All class variables have global visibility regardless of inheritance or
declaration (e.g. via include / require). The main purpose of all that *as
it pertains to variables* is to ensure that Puppet evaluates classes during
catalog compilation in an order that assigns values to those variables
before those values are used. It also serves a documentary purpose,
showing clearly that one class has a dependency on another.
> One thing very curious too: in the my_module::internal class
> I can access to $var1 with this syntax :
>
> ${my_module::var1}
>
No, you can't. There is no $var1 in class my_module::internal, so you are
not accessing such a variable. You are instead accessing
$my_module::params::var1 via an alias (that alias resulting from class
my_module inheriting my_module::params). Don't use that alias, even in
class my_module.
>
> and $var1 is empty. Ok, I think I understand that. But in my
> template "test_internal.txt.erb" I can use directly:
>
> blabla <%= @var1 %> blabla
>
> without the fully qualified name. Here, I don't understand.
>
I don't believe you. That form of reference would work of class
my_module::internal were inheriting my_module::params (or class my_module)

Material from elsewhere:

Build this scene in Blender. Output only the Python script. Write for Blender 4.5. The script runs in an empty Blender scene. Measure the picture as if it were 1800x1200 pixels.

because of the aliasing mechanism I described. It would also work if
my_module::internal had a parameter or an ordinary variable of its own
named "var1". It will not work with the code you actually presented.
>
> Anyway, although I do not understand well the "scope" mechanism
> etc. I feel that I can just use this design for inner classes :
>
> class my_module::internal {
>
> # No inheritance, no require of my_module::params etc.
> # It's unnecessary.
>
>
No, not a safe assumption.
> # In the class, I must use the fully qualified name
> # to access to a variable of my_module inherited by
> # my_module::params (and sometimes overwritten).
> # For instance:
> notify { 'm1': message => "var1 = ${my_module::var1}", }
>
>
Yes and no. Do always use fully-qualified names to reference variables of
other classes, even if you inherit from their classes. Do not reference
class variables via inheritance-related aliases, however. To some extent
those are requirements, and to some extent just good practices.
> # But in templates, I can directy use @var1.
>
>
Only if there is a global or local variable with that name in the scope
from which the template is evaluated.
> }
>
> Am I wrong?
>
>
I'm afraid so, as described already above.